Je voudrais profiter de l'occasion pour encourager tous mes collègues à appuyer chaleureusement les mesures directes d'aide à l'emploi prévues dans ce projet de loi, car il est essentiel que l'assurance-emploi puisse faciliter la transition des Canadiens au chômage vers un nouvel emploi, et si nous ne prenons pas ce genre de mesures, qui le fera à notre place? Quelles provinces, quels secteurs du gouvernement ont les fonds nécessaires pour aider ces gens à s'aider eux-mêmes?

Si nous voulons vraiment provoquer un changement d'attitude de la part des utilisateurs de l'assurance-emploi, c'est-à-dire une moins grande dépendance à l'égard des prestations, et leur donner la chance de retrouver du travail, il va sans dire que les mesures de réemploi actives auront une importance déterminante. Ma question est donc la suivante: n'approuvez-vous pas l'idée de prévoir davantage de mesures actives pour le réemploi, étant donné la nature du marché du travail en 1996?

[Français]

M. Campeau: Je voudrais faire une mise au point bien que je pensais avoir été suffisamment explicite. Je ne suis pas d'accord avec vous sur la question des travailleurs saisonniers. D'ailleurs, on s'aperçoit que dans le discours qui est véhiculé par les médias actuellement sur l'assurance-chômage, il y a plusieurs inexactitudes.

Cela a toujours été une préoccupation. Il est vrai que le régime était très serré lorsqu'il a été mis en application en 1940. Pourquoi? Parce que c'était sur une base expérimentale. On était dans un contexte de guerre très particulier. Mais très rapidement, le régime a voulu tenir compte de la problématique canadienne qui est une économie saisonnière avec du travail saisonnier, et ce n'est pas arrivé en 1970. Bien avant ça, dès 1955, des amendements ont été apportés pour tenir compte de cet aspect. Est-ce à dire que le régime d'assurance-chômage va être réservé aux gens qui sont dans les centres urbains où l'emploi est abondant et où il va s'appliquer également? Est-ce qu'il va y avoir une solidarité à l'égard de la question du chômage? Cela a toujours été une caractéristique essentielle du régime d'assurance-chômage.

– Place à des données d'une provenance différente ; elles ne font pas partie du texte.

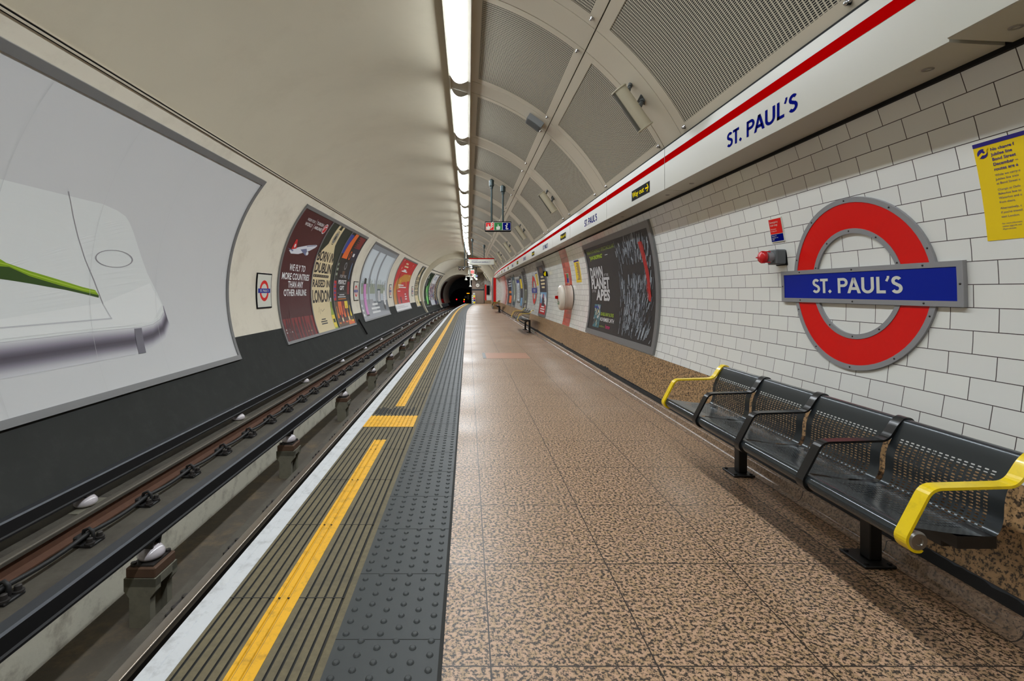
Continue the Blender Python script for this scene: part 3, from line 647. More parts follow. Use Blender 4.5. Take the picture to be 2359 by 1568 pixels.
def hand(mb, f, u, v, k, d, m):                                   # a fist with one finger pressing a button
    mb.poly(f, [(u+a*k, v+b*k) for a, b in ((-.30, -.50), (.22, -.50), (.34, -.28), (.34, .05), (.24, .12), (.06, .06), (.06, .30), (-.10, .30), (-.10, .0), (-.30, .04), (-.36, -.15))], d, m)
    for a in (-.02,): mb.disc(f, u+a*k, v+.40*k, .07*k, .06*k, d, m, 12)
def hang_pole(t, x, s, z0, zt):
    top = zt
    mb = MB(); mb.cyl((x, s, z0), (x, s, top-.14), .024, 0, 12); mb.build('pole', 'pole_green', t)
    mb = MB(); mb.lathe((x, s, top-.24), (0, 0, 1), [(0, 0), (.036, 0), (.04, .05), (.062, .07), (.062, .21), (0, .26)], 0, 14, False); mb.build('pole_socket', 'pole_green', t)
def help_sign(s, x, z, wd, ht, label, poles, tops):
    t = thing('hanging_sign', label, 'sign', s, x, z)
    mb = MB(); mb.rbox(x-wd/2, x+wd/2, s-.06, s+.06, z-ht/2, z+ht/2, .012); mb.build('sign_case', 'sign_black', t)
    f = lambda u, v, d: (u, s-.062-d, v); a = wd*.955/2; b = ht*.80/2
    mb = MB(); mb.rect(f, x-a, x+a, z-b, z+b, .0, 0); c = a*2/3; e = .007
    for k, m in ((0, 1), (1, 2), (2, 3)): mb.rect(f, x-a+c*k+e, x-a+c*(k+1)-e, z-b+e, z+b-e, .0015, m)
    hand(mb, f, x-a+c*.32, z-.01, b*1.45, .003, 0); hand(mb, f, x-a+c*1.5, z-.01, b*1.45, .003, 0)
    for q in range(3):
        y = z-b*.55+q*b*.5; mb.poly(f, [(x-a+c*.60, y-.012), (x-a+c*.74, y+.022), (x-a+c*.90, y+.055), (x-a+c*.90, y+.075), (x-a+c*.70, y+.05), (x-a+c*.60, y+.018)], .003, 0)
    xi = x-a+c*2.5; mb.disc(f, xi+.012, z+b*.58, .020*wd/.65, .020*wd/.65, .003, 0, 12)
    mb.stroke(f, [(xi-.035, z+b*.16), (xi+.008, z+b*.2), (xi-.014, z-b*.55), (xi+.005, z-b*.68), (xi+.04, z-b*.52)], .028*wd/.65, .003, 0); mb.build('sign_face', ['sign_white', 'sign_red', 'sign_green', 'text_blue'], t)
    for px, tp in zip(poles, tops): hang_pole(t, px, s, z+ht/2, tp)
help_sign(12.0, .752, H+1.615, .655, .245, 'black boxed sign with red, green and blue squares hung on two poles', (.59, .875), (H+2.80, H+2.66))
s = 26.9; t = thing('hanging_sign', 'long white sign with red top edge naming the westbound platform', 'sign', s, .765, H+1.68)
mb = MB(); x0, x1, z0, z1 = .065, 1.46, H+1.485, H+1.86; mb.rbox(x0, x1, s-.05, s+.05, z0, z1, .01); mb.build('sign_case', 'sign_white', t)
f = lambda u, v, d: (u, s-.052-d, v); mb = MB(); mb.rect(f, x0+.003, x1-.003, z1-.062, z1, 0, 0); mb.text(f, 'Central line', x0+.13, z1-.14, .055, .0, 1); mb.text(f, 'Westbound platform 1', x0+.13, z1-.255, .085, .0, 1, bold=.01, width=1.03); mb.build('sign_face', ['line_red', 'text_blue'], t)
for px, tp in ((.245, H+2.97), (.905, H+2.62)): hang_pole(t, px, s, z1, tp)
def offx(s): return 0 if s < S0 else (s-S0)**2/2/RC
s = 40.0; x = .13; t = thing('platform_number_sign', 'small white hanging box with a red number display', 'sign', s, x, H+1.65)
mb = MB(); mb.rbox(x-.17, x+.17, s-.06, s+.06, H+1.45, H+1.81, .01); mb.build('sign_case', 'sign_white', t)
f = lambda u, v, d: (u, s-.062-d, v); mb = MB(); mb.rect(f, x-.12, x+.12, H+1.5, H+1.73, 0, 0); mb.text(f, '41', x, H+1.545, .14, .002, 1, 'C', bold=.03); mb.build('display', ['screen_red', 'sign_white'], t)
mb = MB(); mb.cyl((x, s, H+1.81), (x, s, H+2.9), .02, 0, 10); mb.build('pole', 'pole_green', t)
help_sign(46.0, .16, H+1.47, .55, .22, 'tiny coloured square sign hanging near the clock', (.0, .3), (H+2.45, H+2.4))
# cross bar with two black cameras, white cameras near it
s = 33.0; t = thing('camera_bar', 'dark cross bar under the ceiling carrying two round black cameras', 'cctv camera', s, -.1, H+1.66)
mb = MB(); mb.cyl((-.75, s, H+1.68), (.85, s, H+1.68), .03, 0, 10); mb.cyl((-.1, s, H+1.68), (-.1, s, H+2.98), .03, 0, 10); mb.build('bar', 'post_black', t)
for px in (-.62, -.38):
    mb = MB(); mb.lathe((px, s-.16, H+1.53), (0, 1, 0), [(0, 0), (.06, .0), (.085, .03), (.085, .2), (0, .24)], 0, 14); mb.cyl((px, s, H+1.56), (px, s, H+1.68), .015); mb.build('camera_body', 'sign_black', t)
    mb = MB(); mb.lathe((px, s-.17, H+1.53), (0, 1, 0), [(0, 0), (.05, 0), (.05, .02)], 0, 14); mb.build('lens', 'chrome', t)
def white_cam(s, x, z, label):
    t = thing('cctv_camera', label, 'cctv camera', s, x, z)
    mb = MB(); mb.cyl((x, s, z), (x, s, z+.35), .018); mb.build('mount', 'sign_white', t)
    mb = MB(); mb.lathe((x, s-.15, z), (0, 1, -.1), [(0, 0), (.055, 0), (.06, .04), (.06, .26), (0, .29)], 0, 14); mb.build('camera_body', 'sign_white', t)
    mb = MB(); mb.lathe((x, s-.16, z), (0, 1, -.1), [(0, 0), (.045, 0), (.045, .02)], 0, 14); mb.build('lens', 'sign_black', t)
t = thing('hanging_pole', 'thin dark pole dropping from the ceiling before the white sign', 'pole', 28.2, -.2, H+1.4); mb = MB(); mb.cyl((-.2, 28.2, H+1.38), (-.2, 28.2, H+3.05), .025); mb.build('pole', 'pole_green', t); mb = MB(); mb.rbox(-.25, -.15, 28.15, 28.25, H+1.3, H+1.42, .01); mb.build('pole_end', 'box_grey', t)
white_cam(28.6, -.12, H+1.92, 'white camera beside the left end of the westbound platform sign')
white_cam(40.5, -.22, H+1.42, 'white camera hanging left of the red number display')
s = 44.0; t = thing('camera_mast', 'white T-shaped mast with two drooping white cameras', 'cctv camera', s, -.35, H+1.2)
mb = MB(); mb.cyl((-.62, s, H+1.36), (.0, s, H+1.36), .02); mb.cyl((-.3, s, H+1.36), (-.3, s, H+2.5), .02); mb.build('mast', 'sign_white', t)
for px in (-.58, -.06):
    mb = MB(); mb.lathe((px, s, H+1.36), (0, 0, -1), [(.012, 0), (.015, .12), (.13, .26), (.13, .32), (0, .36)], 0, 12); mb.build('camera_body', 'sign_white', t)
s = 49.5; mb = MB(); t = thing('hanging_lamp_pole', 'long white pole ending in a small dome above the platform edge', 'pole', s, -.45, H+.9)
mb.cyl((-.46, s, H+.62), (-.46, s, H+2.5), .03); mb.build('pole', 'sign_white', t); mb = MB(); mb.lathe((-.46, s, H+.64), (0, 0, -1), [(0, 0), (.06, .02), (.13, .12), (.13, .17), (0, .19)], 0, 14); mb.build('dome', 'sign_white', t)

# ------------------------------------------------------------------ track
zr = -.50
def rail_prof(x, zt, hw=.035, ht=.148, fw=.065): return [(x-fw, zt-ht), (x-fw, zt-ht+.012), (x-.012, zt-ht+.03), (x-.010, zt-.045), (x-hw, zt-.034), (x-hw, zt-.008), (x-hw+.008, zt), (x+hw-.008, zt), (x+hw, zt-.008), (x+hw, zt-.034), (x+.010, zt-.045), (x+.012, zt-ht+.03), (x+fw, zt-ht+.012), (x+fw, zt-ht)]
for x, lab in ((-1.655, 'shiny running rail close under the platform edge'), (-3.15, 'rust-sided running rail on the far side of the track')):
    mb = MB(); p = rail_prof(x, zr); mb.prism(p[:5]+p[9:], SB, 74, 1)
    hd_ = [(x-.036, zr-.034)]+arc(x-.022, zr-.014, .014, .014, 180, 90, 5)+arc(x+.022, zr-.014, .014, .014, 90, 0, 5)+[(x+.036, zr-.034)]; mb.prism(hd_, SB, 74, 0, closed=False, caps=False, smooth=True); tag(mb.build('running_rail', ['rail_dull' if x < -3 else 'rail_steel', 'rust' if x < -3 else 'rail_dark']), lab, 'rail')
zc_ = -.405
for x, lab in ((-2.385, 'dark conductor rail raised on pedestals in the middle of the track'), (-3.50, 'dark conductor rail beside the left wall')):
    mb = MB(); hw = .052 if x > -3 else .045
    mb.prism([(x-hw-.01, zc_-.13), (x-hw-.01, zc_-.115), (x-hw, zc_-.105), (x-hw, zc_-.012), (x-hw+.012, zc_), (x+hw-.012, zc_), (x+hw, zc_-.012), (x+hw, zc_-.105), (x+hw+.01, zc_-.115), (x+hw+.01, zc_-.13)], SB, 74, 0, msel=[1, 1, 1, 0, 0, 0, 1, 1, 1, 1])
    tag(mb.build('conductor_rail', ['conductor_steel', 'conductor_black']), lab, 'rail')
def insulator(s, x, z0, label, group):
    t = thing('insulator', label, 'insulator', s, x, z0, group)
    zt = zc_-.13-z0
    mb = MB(); mb.lathe((x, s, z0), (0, 0, 1), [(0, 0), (.058, 0), (.062, .008), (.083, .012), (.093, .03), (.088, .055), (.066, .082), (.036, .094), (0, .096)], 0, 22); mb.build('porcelain_cap', 'porcelain', t)
    mb = MB(); mb.box(x-.022, x+.022, s-.012, s+.012, z0+.085, z0+zt+.002); mb.prism([(x-.04, z0+.088), (x+.04, z0+.088), (x+.05, z0+zt), (x-.05, z0+zt)], s-.05, s-.035, 0); mb.prism([(x-.04, z0+.088), (x+.04, z0+.088), (x+.05, z0+zt), (x-.05, z0+zt)], s+.035, s+.05, 0); mb.box(x-.05, x+.05, s-.05, s+.05, z0+zt-.012, z0+zt+.001); mb.build('rail_support', 'rail_dark', t)
    return t
zi = zc_-.13-.135
i1 = insulator(4.40, -3.50, zl+.012, 'white insulator under the wall-side rail, first from the near end', 'insulators along the left wall')
n = 2; s = 7.33
while s < 60: dup(i1, s, -3.50, zl+.012, 'white insulator under the wall-side rail, %s from the near end' % nth(n), 'insulators along the left wall'); n += 1; s += 2.98
for k in range(19):
    s = 4.40+2.96*k
    mb = MB(); mb.box(-3.68, -3.30, s-.17, s+.17, zl-.005, zl+.012); o = mb.build('insulator_pad', 'pier_concrete'); tag(o, 'concrete pad holding the wall-side insulator, %s from the near end' % nth(k+1), 'pad', 'insulator pads')
zb = -.70                                                         # top of the timber blocks
i2 = insulator(3.62, -2.385, zb+.012, 'white insulator under the middle rail, first from the near end', 'insulators on the pedestals')
def pedestal(s):
    x = -2.385
    t = thing('pedestal', 'concrete pedestal in the track pit, first from the near end', 'pedestal', s, x, zp, 'pedestals in the track pit')
    sh = zb-.075
    mb = MB(); prof = [(x-.076, zp), (x+.076, zp), (x+.076, sh-.14), (x+.116, sh-.09), (x+.116, sh), (x-.116, sh), (x-.116, sh-.09), (x-.076, sh-.14)]
    mb.prism(prof, s-.13, s-.07, 0); mb.prism(prof, s+.07, s+.13, 0); mb.box(x-.116, x+.116, s-.13, s+.13, sh-.06, sh+.001); mb.box(x-.03, x+.03, s-.08, s+.08, zp, sh-.05); mb.build('concrete_body', 'pier_concrete', t)
    mb = MB(); mb.rbox(x-.108, x+.108, s-.125, s+.125, sh, zb, .008); mb.build('timber_block', 'timber', t)
    mb = MB(); mb.box(x-.085, x+.085, s-.105, s+.105, zb, zb+.012)
    for a, b in ((-.07, -.09), (.07, .09)): mb.lathe((x+a, s+b, zb+.012), (0, 0, 1), [(.02, 0), (.02, .014), (0, .016)], 0, 6, False)
    mb.build('fixing_plate', 'rail_dark', t); return t
p1 = pedestal(3.62); n = 2; s = 6.40
while s < 58:
    dup(i2, s, -2.385, zb+.012, 'white insulator under the middle rail, %s from the near end' % nth(n), 'insulators on the pedestals')
    dup(p1, s, -2.385, zp, 'concrete pedestal in the track pit, %s from the near end' % nth(n), 'pedestals in the track pit'); n += 1; s += 2.78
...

Comme je vous l'ai dit dès le départ, toutes ces questions de prestations actives doivent être liées à une responsabilité par rapport à l'emploi, surtout quand on parle des travailleurs saisonniers. C'est important.

Vous savez, tout ce discours que vous véhiculez d'une certaine manière, à savoir que c'est l'assurance-chômage qui crée du chômage, ce n'est pas un discours nouveau, n'est-ce pas? C'est le discours qui était tenu avant que la Loi sur l'assurance-chômage ne soit adoptée en 1940.

Il est important d'avoir une politique de l'emploi et également une politique de protection suffisante.

En ce qui concerne les mesures de formation, je n'ai rien contre et mon collègue non plus, mais dans la mesure où elles sont financées à même le Fonds du revenu consolidé et non à même la caisse d'assurance-chômage. C'est un changement considérable et c'est ce qu'il faut voir. Je ne suis pas d'accord pour que ces mesures soient financées en appauvrissant une partie de la population.

[Traduction]

La vice-présidente (Mme Augustine): Merci beaucoup de votre témoignage et de nous avoir fait part d'un point de vue dont nous ne manquerons pas de tenir compte.

Je regrette de n'avoir pas pu vous donner la parole, monsieur Regan.

Merci beaucoup. La séance est levée jusqu'à 15 h 30 cet après-midi.